Rassemblement (Isaïe 66,18-21)
Moi (le Seigneur), je viens rassembler toutes les nations, de toute langue. Elles viendront et verront ma gloire : je mettrai chez elles un signe ! Et, du milieu d’elles, j’enverrai des rescapés vers les nations [les plus éloignées…], vers les îles lointaines qui n’ont rien entendu de ma renommée, qui n’ont pas vu ma gloire. Ma gloire, ces rescapés l’annonceront parmi les nations. Et, de toutes les nations, ils amèneront tous vos frères en offrande au Seigneur, sur des chevaux et des chariots, en litière, à dos de mulets et de dromadaires, jusqu’à ma montagne sainte, à Jérusalem, – dit le Seigneur – comme les fils d’Israël amènent l’offrande dans des plats purifiés à la maison du Seigneur. Même parmi eux, je prendrai des prêtres et des lévites, dit le Seigneur.

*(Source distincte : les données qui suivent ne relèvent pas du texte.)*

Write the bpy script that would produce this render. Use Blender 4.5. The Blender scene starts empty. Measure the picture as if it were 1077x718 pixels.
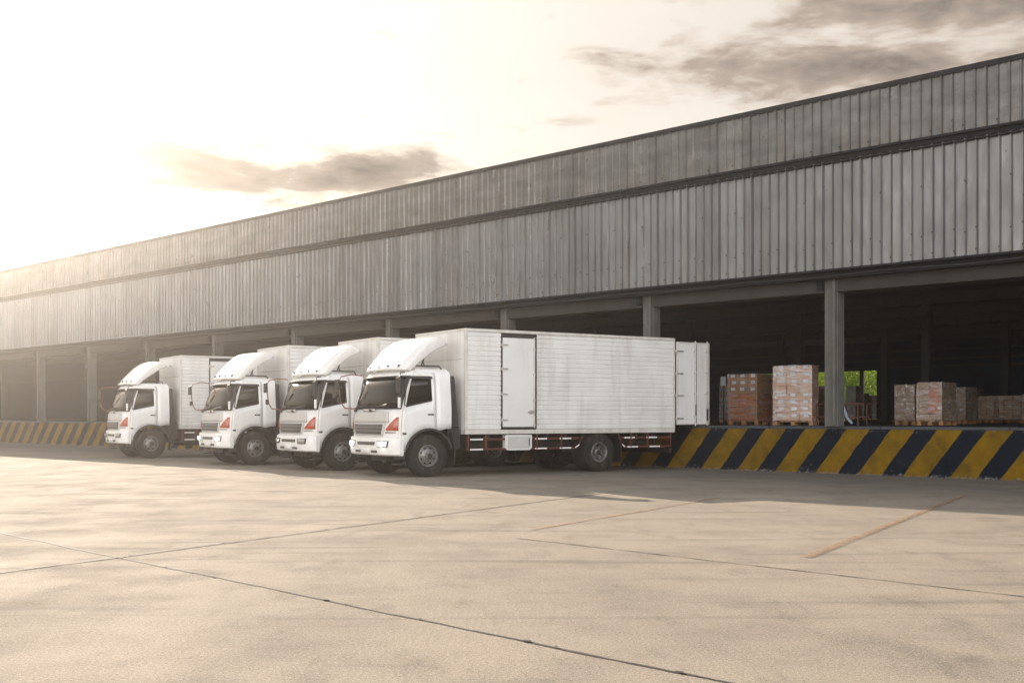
import bpy, bmesh, math, random
from mathutils import Vector, Matrix, noise as mnoise
random.seed(7)
R = math.radians
sc = bpy.context.scene
COL = sc.collection
F, CX, HY, CH = 1211.0, 538.5, 438.0, 1.355       # focal length, centre column, horizon row (photo px), eye height

# ------------------------------------------------------------------ helpers
def tag(o, label=None, cat=None, group=None, kind=None):
    if label: o['label'] = label
    if cat: o['category'] = cat
    if group: o['group'] = group
    if kind: o['kind'] = kind
    return o

def empty(name, loc=(0, 0, 0), rz=0.0):
    o = bpy.data.objects.new(name, None); COL.objects.link(o)
    o.location = loc; o.rotation_euler = (0, 0, rz); o.empty_display_size = .3
    return o

class MB:
    def __init__(self): self.v = []; self.f = []; self.off = Vector((0, 0, 0))
    def add(self, vs, fs):
        b = len(self.v)
        self.v += [tuple(v) for v in vs]
        self.f += [tuple(b + i for i in f) for f in fs]
        return self
    def box(self, x0, x1, y0, y1, z0, z1, m=None):
        vs = [Vector(p) for p in ((x0,y0,z0),(x1,y0,z0),(x1,y1,z0),(x0,y1,z0),(x0,y0,z1),(x1,y0,z1),(x1,y1,z1),(x0,y1,z1))]
        if m is not None: vs = [m @ v for v in vs]
        return self.add(vs, [(0,3,2,1),(4,5,6,7),(0,1,5,4),(1,2,6,5),(2,3,7,6),(3,0,4,7)])
    def tube(self, pts, r, n=8, caps=True):
        pts = [Vector(p) for p in pts]
        rings = []
        for i, p in enumerate(pts):
            a = pts[max(0, i-1)]; b = pts[min(len(pts)-1, i+1)]
            t = (b - a).normalized()
            up = Vector((0,0,1)) if abs(t.z) < .9 else Vector((1,0,0))
            s = t.cross(up).normalized(); w = s.cross(t).normalized()
            rr = r[i] if isinstance(r, (list, tuple)) else r
            rings.append([p + s*rr*math.cos(2*math.pi*k/n) + w*rr*math.sin(2*math.pi*k/n) for k in range(n)])
        vs = [q for ring in rings for q in ring]; fs = []
        for i in range(len(pts)-1):
            for k in range(n):
                a = i*n+k; b = i*n+(k+1) % n
                fs.append((a, b, b+n, a+n))
        if caps:
            fs.append(tuple(reversed(range(n)))); fs.append(tuple((len(pts)-1)*n+k for k in range(n)))
        return self.add(vs, fs)
    def lathe_y(self, prof, cx, cy, cz, n=40, closed=True):
        """prof: list of (radius, y) spun round the y axis through (cx, cy, cz)"""
        vs = []
        for r, y in prof:
            for k in range(n):
                a = 2*math.pi*k/n
                vs.append((cx + r*math.cos(a), cy + y, cz + r*math.sin(a)))
        m = len(prof); fs = []
        for i in range(m if closed else m-1):
            j = (i+1) % m
            for k in range(n):
                l = (k+1) % n
                fs.append((i*n+k, i*n+l, j*n+l, j*n+k))
        return self.add(vs, fs)
    def disc_y(self, r, cx, y, cz, n=20, d=.01):
        return self.lathe_y([(0.0001, y), (r, y), (r, y+d), (0.0001, y+d)], cx, 0, cz, n)
    def grid(self, fn, nu, nv, thick=None):
        vs = [fn(i/nu, j/nv) for j in range(nv+1) for i in range(nu+1)]
        fs = [(j*(nu+1)+i, j*(nu+1)+i+1, (j+1)*(nu+1)+i+1, (j+1)*(nu+1)+i) for j in range(nv) for i in range(nu)]
        return self.add(vs, fs)
    def build(self, name, mat, parent=None, smooth=False, bevel=0, solid=0, offset=0, origin=None, extra=()):
        me = bpy.data.meshes.new(name)
        nf = [len(self.f)]
        for xm, xmat in extra: self.add(xm.v, xm.f); nf.append(len(self.f))
        vs = self.v
        if origin is not None: vs = [(x-origin[0], y-origin[1], z-origin[2]) for x, y, z in vs]
        me.from_pydata(vs, [], self.f)
        bm = bmesh.new(); bm.from_mesh(me)
        bmesh.ops.recalc_face_normals(bm, faces=bm.faces)
        bm.to_mesh(me); bm.free()
        me.materials.append(mat)
        for xm, xmat in extra: me.materials.append(xmat)
        if extra:
            for p in me.polygons:
                k = 0
                while p.index >= nf[k]: k += 1
                p.material_index = k
        o = bpy.data.objects.new(name, me); COL.objects.link(o)
        if origin is not None: o.location = origin
        if parent is not None: o.parent = parent
        if solid:
            m = o.modifiers.new('s', 'SOLIDIFY'); m.thickness = solid; m.offset = offset
        if bevel:
            m = o.modifiers.new('b', 'BEVEL'); m.width = bevel; m.segments = 2; m.limit_method = 'ANGLE'; m.angle_limit = R(35)
        if smooth:
            for p in me.polygons: p.use_smooth = True
            try: me.set_sharp_from_angle(angle=R(40))
            except Exception: pass
        return o

# ------------------------------------------------------------------ materials
def nt(name):
    m = bpy.data.materials.new(name); m.use_nodes = True
    return m, m.node_tree.nodes, m.node_tree.links, m.node_tree.nodes['Principled BSDF']

def mat(name, col, rough=.5, metal=0., spec=.5, var=.12, scale=6., dirt=None, dirt_amt=0., bump=0., bscale=40., coat=0., emit=None, estr=0., streak=False, vscale=(1,1,1)):
    m, N, L, b = nt(name)
    tc = N.new('ShaderNodeTexCoord'); mp = N.new('ShaderNodeMapping'); L.new(tc.outputs['Object'], mp.inputs[0])
    mp.inputs['Scale'].default_value = vscale
    n1 = N.new('ShaderNodeTexNoise'); n1.inputs['Scale'].default_value = scale; n1.inputs['Detail'].default_value = 6
    L.new(mp.outputs[0], n1.inputs['Vector'])
    mr = N.new('ShaderNodeMapRange'); L.new(n1.outputs[0], mr.inputs[0])
    mr.inputs[1].default_value = .3; mr.inputs[2].default_value = .7
    mr.inputs[3].default_value = 1-var; mr.inputs[4].default_value = 1+var
    mx = N.new('ShaderNodeMix'); mx.data_type = 'RGBA'; mx.blend_type = 'MULTIPLY'; mx.inputs[0].default_value = 1
    mx.inputs[6].default_value = (*col, 1); L.new(mr.outputs[0], mx.inputs[7])
    out = mx.outputs[2]
    if dirt:
        n2 = N.new('ShaderNodeTexNoise'); n2.inputs['Scale'].default_value = scale*.6; n2.inputs['Detail'].default_value = 9; n2.inputs['Roughness'].default_value = .7
        mp2 = N.new('ShaderNodeMapping'); L.new(tc.outputs['Object'], mp2.inputs[0])
        mp2.inputs['Location'].default_value = (7, 3, 5)
        mp2.inputs['Scale'].default_value = (vscale[0]*2, vscale[1]*2, vscale[2]*(.25 if streak else 1))
        L.new(mp2.outputs[0], n2.inputs['Vector'])
        m2 = N.new('ShaderNodeMapRange'); L.new(n2.outputs[0], m2.inputs[0])
        m2.inputs[1].default_value = .5; m2.inputs[2].default_value = .75; m2.inputs[4].default_value = dirt_amt
        mx2 = N.new('ShaderNodeMix'); mx2.data_type = 'RGBA'
        L.new(m2.outputs[0], mx2.inputs[0]); L.new(out, mx2.inputs[6]); mx2.inputs[7].default_value = (*dirt, 1)
        out = mx2.outputs[2]
    L.new(out, b.inputs['Base Color'])
    mr3 = N.new('ShaderNodeMapRange'); L.new(n1.outputs[0], mr3.inputs[0])
    mr3.inputs[3].default_value = max(.02, rough-.1); mr3.inputs[4].default_value = min(1, rough+.1)
    L.new(mr3.outputs[0], b.inputs['Roughness'])
    b.inputs['Metallic'].default_value = metal; b.inputs['Specular IOR Level'].default_value = spec
    b.inputs['Coat Weight'].default_value = coat
    if bump:
        n3 = N.new('ShaderNodeTexNoise'); n3.inputs['Scale'].default_value = bscale; n3.inputs['Detail'].default_value = 5
        L.new(tc.outputs['Object'], n3.inputs['Vector'])
        bp = N.new('ShaderNodeBump'); bp.inputs['Strength'].default_value = bump; bp.inputs['Distance'].default_value = .02
        L.new(n3.outputs[0], bp.inputs['Height']); L.new(bp.outputs[0], b.inputs['Normal'])
    if emit:
        b.inputs['Emission Color'].default_value = (*emit, 1); b.inputs['Emission Strength'].default_value = estr
    return m

M = {}
M['cab'] = mat('cab white paint', (.86,.85,.83), .3, var=.03, scale=3, dirt=(.42,.36,.28), dirt_amt=.25, coat=.3, streak=True)
M['boxw'] = mat('box wall white', (.80,.79,.775), .45, var=.06, scale=2, dirt=(.35,.29,.22), dirt_amt=.5, streak=True, bump=.05, bscale=8)
M['boxdoor'] = mat('box door white', (.78,.775,.76), .4, var=.03, scale=2, dirt=(.4,.34,.28), dirt_amt=.3, streak=True)
M['boxframe'] = mat('box frame', (.66,.64,.60), .45, var=.08, scale=4, dirt=(.3,.22,.15), dirt_amt=.6)
M['panelgrey'] = mat('front panel grey', (.56,.55,.53), .4, var=.06, scale=5)
M['grille'] = mat('grille grey', (.085,.082,.08), .45, var=.1, scale=9)
M['grillebar'] = mat('grille bar', (.20,.195,.19), .4, var=.1)
M['chrome'] = mat('chrome', (.6,.6,.6), .2, metal=1, var=.05)
M['plastic'] = mat('black plastic', (.02,.02,.022), .5, var=.2, scale=8)
M['rubber'] = mat('tyre rubber', (.024,.022,.021), .9, spec=.2, var=.3, scale=7, dirt=(.13,.11,.09), dirt_amt=.6, bump=.2, bscale=90)
M['rim'] = mat('wheel steel', (.27,.26,.25), .4, metal=.5, var=.15, scale=12, dirt=(.13,.10,.08), dirt_amt=.7)
M['rimdark'] = mat('rear wheel steel', (.20,.195,.19), .5, metal=.4, var=.2, scale=12, dirt=(.07,.05,.04), dirt_amt=.8)
M['hole'] = mat('wheel hole', (.012,.012,.012), .8, var=0)
M['chassis'] = mat('chassis black', (.022,.02,.019), .7, var=.3, scale=5, dirt=(.09,.07,.05), dirt_amt=.5)
M['red'] = mat('guard red paint', (.10,.022,.018), .5, var=.25, scale=8, dirt=(.06,.04,.03), dirt_amt=.6)
M['redarm'] = mat('mirror arm red', (.20,.05,.035), .45, var=.2, scale=8)
M['reflector'] = mat('white reflective tape', (.82,.82,.80), .35, var=.08, scale=20)
M['orange'] = mat('turn signal orange', (.42,.06,.018), .15, var=.3, scale=14, coat=.8)
M['lampoff'] = mat('headlight clear', (.45,.44,.42), .12, var=.2, scale=30, coat=1., metal=.4)
M['lampon'] = mat('headlight lit', (.9,.9,.9), .2, var=0, emit=(1,.97,.9), estr=60)
M['lampglow'] = mat('headlight lens lit', (.9,.9,.9), .2, var=0, emit=(1,.97,.92), estr=.8)
M['seat'] = mat('seat fabric', (.10,.055,.045), .9, var=.2)
M['dash'] = mat('dashboard', (.12,.11,.10), .7, var=.1)
M['paper'] = mat('paper', (.8,.8,.78), .8, var=.05)
M['gasket'] = mat('door seal', (.035,.033,.03), .8, var=.2)
M['steel'] = mat('hinge steel', (.55,.53,.50), .4, metal=.6, var=.2, scale=20, dirt=(.2,.1,.05), dirt_amt=.5)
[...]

Il est souvent utile de situer les textes prophétiques dans leur contexte d’origine, pour autant que cela soit possible, évidemment. La finale du livre d’Isaïe a vraisemblablement vu le jour au cours de la période qui a suivi le retour de Judéens de l’exil à Babylone. La région qu’ils occupent est exiguë et les voisins assez mal disposés à leur égard. La tentation est donc au repli, à la recherche d’une identité forte. À cette époque, on entoure Jérusalem de murailles, on cherche à préserver la pureté ethnique et bientôt, on développera des lois identitaires – concernant le sabbat ou les mariages, par exemple. (Un peu plus tard, le livre de Néhémie illustrera cette tendance lourde, qui refait surface régulièrement – encore de nos jours.)

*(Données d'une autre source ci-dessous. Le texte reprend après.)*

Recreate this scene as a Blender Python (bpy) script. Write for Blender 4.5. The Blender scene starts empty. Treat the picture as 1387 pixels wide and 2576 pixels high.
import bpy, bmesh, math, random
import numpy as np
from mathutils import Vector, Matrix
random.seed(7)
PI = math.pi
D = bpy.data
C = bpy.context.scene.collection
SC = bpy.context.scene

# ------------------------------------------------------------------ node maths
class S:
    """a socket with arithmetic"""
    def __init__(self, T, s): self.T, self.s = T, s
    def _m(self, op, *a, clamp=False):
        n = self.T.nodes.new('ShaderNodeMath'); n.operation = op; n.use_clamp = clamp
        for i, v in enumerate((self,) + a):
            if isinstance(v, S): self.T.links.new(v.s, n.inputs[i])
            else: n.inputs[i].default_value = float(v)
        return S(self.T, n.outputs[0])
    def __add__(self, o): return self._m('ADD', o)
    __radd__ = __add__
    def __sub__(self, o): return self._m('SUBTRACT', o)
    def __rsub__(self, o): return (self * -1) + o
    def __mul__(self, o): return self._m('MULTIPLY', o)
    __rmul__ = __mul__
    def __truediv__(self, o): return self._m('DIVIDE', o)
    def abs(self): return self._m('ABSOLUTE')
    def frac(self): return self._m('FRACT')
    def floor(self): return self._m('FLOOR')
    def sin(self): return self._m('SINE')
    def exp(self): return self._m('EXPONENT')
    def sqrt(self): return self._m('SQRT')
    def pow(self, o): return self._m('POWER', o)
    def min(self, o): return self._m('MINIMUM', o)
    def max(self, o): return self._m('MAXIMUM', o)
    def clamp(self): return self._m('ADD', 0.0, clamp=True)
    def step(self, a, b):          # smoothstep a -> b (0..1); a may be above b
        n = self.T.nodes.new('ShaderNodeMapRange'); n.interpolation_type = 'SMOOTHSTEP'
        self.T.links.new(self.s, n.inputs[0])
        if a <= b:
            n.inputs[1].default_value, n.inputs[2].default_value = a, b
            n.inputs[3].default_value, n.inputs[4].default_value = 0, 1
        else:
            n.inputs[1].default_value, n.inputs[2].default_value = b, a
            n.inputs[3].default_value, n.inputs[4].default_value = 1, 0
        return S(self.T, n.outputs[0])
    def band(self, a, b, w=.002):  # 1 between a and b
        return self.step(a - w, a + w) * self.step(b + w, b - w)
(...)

Dans un tel contexte, l’oracle du prophète – on le croit lointain disciple d’Isaïe – s’oppose à un tel repli. Il annonce en effet un salut universel, non sans insistance. Quand Dieu « rassemblera toutes les nations, toute langue », manqueront à l’appel les gens des « nations les plus éloignées et des îles si lointaines » que la réputation du Seigneur d’Israël n’y est jamais parvenue. Qu’à cela ne tienne ! De l’assemblée réunie, partiront des ambassadeurs qui, ayant eux-mêmes bénéficié du salut donné, iront révéler la « gloire » de Dieu à ceux qui ignorent ce qu’il a révélé de Lui et de sa puissance de vie à Israël. Au retour, en guise d’offrande au Seigneur, ils amèneront tous ces étrangers dont ils auront fait des « frères ». Ceux-ci seront tellement intégrés au peuple de l’alliance que Dieu choisira parmi eux des serviteurs directs, prêtres et lévites.

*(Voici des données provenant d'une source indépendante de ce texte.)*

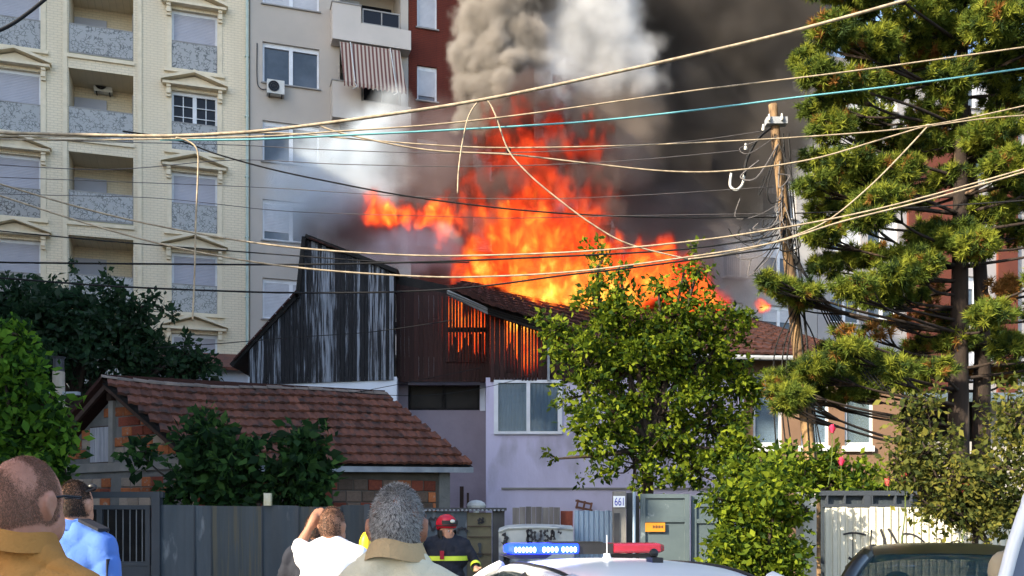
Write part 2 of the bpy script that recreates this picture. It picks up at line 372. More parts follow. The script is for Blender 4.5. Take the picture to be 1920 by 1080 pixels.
# --- beige block with balconies
sA, sB = Spx(469), Spx(765.5)
groot = empty('apartment_building', T((sA+sB)/2, 0), 'beige rendered apartment block with stepped balconies and a striped awning', 'building')
c = Spx(546); ww = 2.06; zt1 = Zpx(85, c)
holes = []
for k in range(-1, 6):
    zt = zt1+FL*(1-k); holes.append((c-ww/2, c+ww/2, zt-1.5, zt, .2))
BS0, BS1 = Spx(637), Spx(751)
pb = Zpx(160, Spx(690), .6)                           # parapet top of balcony, row 1
for k in range(-1, 6):
    zp = pb+FL*(1-k); holes.append((BS0, BS1, zp-1.0, zp+1.52, 1.4))
mb = MB(); holes_wall(mb, sA, sB, 0, 26, holes); mb.build('wall', M['greywall'], groot)
def plain_window(root, c, w, zt, h, mode, split=True, d=-.1, fm=None):
    s0, s1, z0, z1 = c-w/2, c+w/2, zt-h, zt; f = MB(); fw = .07
    fbox(f, s0+.002, s0+fw, z0, z1-.002, d-.06, d); fbox(f, s1-fw, s1-.002, z0, z1-.002, d-.06, d); fbox(f, s0+fw, s1-fw, z1-.16, z1-.002, d-.06, d); fbox(f, s0+fw, s1-fw, z0, z0+.07, d-.06, d)
    if split: fbox(f, c-.07, c+.07, z0+.07, z1-.16, d-.06, d)
    win = f.build('window', fm or M['whiteframe'], root)
    spans = [(s0+fw, c-.07), (c+.07, s1-fw)] if split else [(s0+fw, s1-fw)]
    for i, (a, b) in enumerate(spans):
        md = mode[i % len(mode)]
        if md > 0:
            p = MB(); zz = z1-.16-(z1-z0-.23)*md; slats(p, a, b, zz, z1-.16, d-.015, max(3, int(24*md))); p.build('shutter', M['shutter2'], win)
        p = MB(); fbox(p, a, b, z0+.07, z1-.16, d-.09, d-.06); p.build('pane', M['panegrey'], win)
    p = MB(); fbox(p, s0-.06, s1+.06, z0-.05, z0-.003, -.08, .07); p.build('sill', M['railbar'] if fm is None else fm, win)
    return win
modes = {-1: [1, 1], 0: [1, 1], 1: [0, 0], 2: [.18, 0], 3: [.78, 0], 4: [1, .6], 5: [1, 1]}
for k in range(-1, 6): plain_window(groot, c, ww, zt1+FL*(1-k), 1.5, modes[k])
for k in range(-1, 6):
    zp = pb+FL*(1-k); a, b = Spx(623.5, .6), sB-.02
    p = MB()
    zl = zp-1.35
    if k == 0:                                        # parapet with a lower right half carrying a railing
        m_ = Spx(677, .6); fbox(p, a, m_, zl, zp, .003, .6); fbox(p, m_+.001, b, zl, zp-.62, .003, .6)
    else:
        m_ = Spx(677, .6); fbox(p, a, m_, zl, zp, .003, .6); fbox(p, m_+.001, b, zl, zp-.62, .003, .6)
    bal = p.build('balcony', M['greywall2'], groot)
    p = MB(); fbox(p, a-.03, m_+.02, zp+.002, zp+.04, -.02, .63); p.build('coping', M['railbar'], bal)
    p = MB(); r0, r1 = m_+.06, Spx(750, .6)
    fbox(p, r0, r1, zp-.08, zp-.03, .5, .55); fbox(p, r0, r1, zp-.60, zp-.56, .5, .55)
    for q in (r0, (r0+r1)/2, r1-.04): fbox(p, q, q+.04, zp-.56, zp-.08, .505, .545)
    p.build('railing', M['railbar'], bal)
    for q in ((r0+.045, (r0+r1)/2-.005), ((r0+r1)/2+.045, r1-.045)):
        p = MB(); fbox(p, q[0], q[1], zp-.555, zp-.085, .52, .53); p.build('pane', M['pane'], bal)
    p = MB(); fbox(p, BS0+.02, BS0+.95, zp-1.0, zp+1.2, -1.39, -1.33); p.build('door', M['shutter2' if k < 1 else 'door'], bal)
    p = MB(); fbox(p, BS0+1.05, BS1-.1, zp-.4, zp+1.1, -1.39, -1.35); p.build('pane', M['pane'], bal)
# awning over the second balcony
aw = empty('awning', T(Spx(700), pb), 'brown and cream striped fabric awning sloping over a beige balcony', 'awning')
s0a, s1a = Spx(637, .62), Spx(750, .62); s0b, s1b = Spx(645, 1.25), Spx(762, 1.25)
zta = Zpx(86, Spx(690, .62), .62)-.0; zba = Zpx(160, Spx(700, 1.25), 1.25)
M['awning'] = stripemat('striped_canvas', (.13, .05, .042), (.42, .35, .29), 44)
p = MB(); p.grid(lambda u, v: T((s0a+(s1a-s0a)*u)*(1-v)+(s0b+(s1b-s0b)*u)*v, zta*(1-v)+zba*v-.10*math.sin(v*math.pi)*.5, .62*(1-v)+1.25*v), 24, 6)
p.grid(lambda u, v: T(s0b+(s1b-s0b)*u, zba-v*(.14+.04*math.cos(u*2*math.pi*13)), 1.25+.01*math.sin(u*40)), 78, 1)
p.build('canvas', M['awning'], aw)
for q in (.17, .83):
    p = MB(); p.tube([T(s0a+(s1a-s0a)*q, zta+.02, .66), T(s0b+(s1b-s0b)*q, zba+.03, 1.29)], .022, 6); p.tube(spline([T(s0b+(s1b-s0b)*q, zba, 1.27), T(s0b+(s1b-s0b)*q+.05, zba-.16, 1.3), T(s0b+(s1b-s0b)*q-.1, zba-.26, 1.28)]), .014, 5); p.build('arm', M['acwhite'], aw)
sx = Spx(516); ac_unit(sx, Zpx(181, sx, .05), .04, 'white air conditioner unit on the beige wall under a window')
p = MB(); s = Spx(482); p.tube(spline([T(s, Zpx(82, s), .03), T(s, Zpx(150, s), .03), T(s+.12, Zpx(166, s), .05), T(Spx(500), Zpx(166, s), .06)]), .018, 6)
tag(p.build('drain_hose', M['darkmetal']), 'thin dark hose running down beside the wall air conditioner', 'hose')

# --- red tower
sA, sB = Spx(766.5), Spx(1000)
rroot = empty('apartment_building', T((sA+sB)/2, 0), 'dark red clad apartment tower behind the smoke column', 'building')
holes = []; wins = []
for cpx, zoff in ((801, 0), (905, 0)):
    c = Spx(cpx); zt = Zpx(124, Spx(801))
    for k in range(-1, 6):
        z = zt+FL*(1-k)*.97; wins.append((c, z, k)); holes.append((c-.40, c+.40, z-1.35, z, .2))
mb = MB(); holes_wall(mb, sA, sB, 0, 30, holes); mb.build('wall', M['redwall'], rroot)
for c, z, k in wins: plain_window(rroot, c, .80, z, 1.35, [.86 if k == 1 else .97], split=False)
# --- beige middle block, mostly hidden by smoke
sA, sB = Spx(1001), Spx(1289)
mroot = empty('apartment_building', T((sA+sB)/2, 0), 'beige apartment block almost hidden behind the flames and smoke', 'building')
holes = []; wins = []
for cpx in (1060, 1150, 1235):
    c = Spx(cpx); zt = Zpx(100, c)
    for k in range(0, 5): z = zt-FL*k; wins.append((c, z)); holes.append((c-.6, c+.6, z-1.4, z, .2))
mb = MB(); holes_wall(mb, sA, sB, 0, 28, holes); mb.build('wall', M['greywall'], mroot)
for c, z in wins: plain_window(mroot, c, 1.2, z, 1.4, [.6])
p = MB(); fbox(p, Spx(1290), Spx(1331), 0, 28.5, -9, .35); p.build('pier', M['rustwall'], mroot)
# --- pale block right of the smoke
sA, sB = Spx(1332), Spx(1532)
proot = empty('apartment_building', T((sA+sB)/2, 0), 'pale grey apartment block darkened by smoke behind the utility pole', 'building')
holes = []; wins = []
c1 = Spx(1374); c2 = Spx(1462); zt = Zpx(322, c1)
for k in range(-2, 5):
    z = zt-FL*k*.97
    for c, w in ((c1, .95), (c2, 1.7)): wins.append((c, w, z)); holes.append((c-w/2, c+w/2, z-1.75, z, .3))
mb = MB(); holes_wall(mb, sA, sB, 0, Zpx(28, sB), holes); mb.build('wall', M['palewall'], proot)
for c, w, z in wins:
    plain_window(proot, c, w, z, 1.75, [.35], split=w > 1.2)
    if w < 1.2:
        p = MB(); fbox(p, c-.55, c+.55, z-1.85, z-1.8, .08, .5)
        bal = p.build('balcony', M['palewall'], proot)
        p = MB(); fbox(p, c-.55, c+.55, z-1.0, z-.96, .45, .5)
        for q in np.linspace(-.53, .53, 12): fbox(p, c+q-.01, c+q+.01, z-1.8, z-1.0, .46, .49)
        p.build('railing', M['railbar'], bal)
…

Pour le prophète, l’accomplissement de l’histoire, c’est une humanité composée de frères sans exclusion aucune, une humanité rassemblée dans une reconnaissance unanime de Dieu, source de vie, de justice et de liberté. Ce rassemblement se fait autour d’Israël et de « la sainte montagne » de Jérusalem vers laquelle tous confluent pour y partager les privilèges du peuple élu. Celui-ci reste donc au centre (comme le chante le psaume cité en en-tête) : sa religion, sa culture et sa connaissance de Dieu restent en quelque sorte la norme. Mais désormais, tous peuvent y adhérer, au bénéfice de leur propre vie.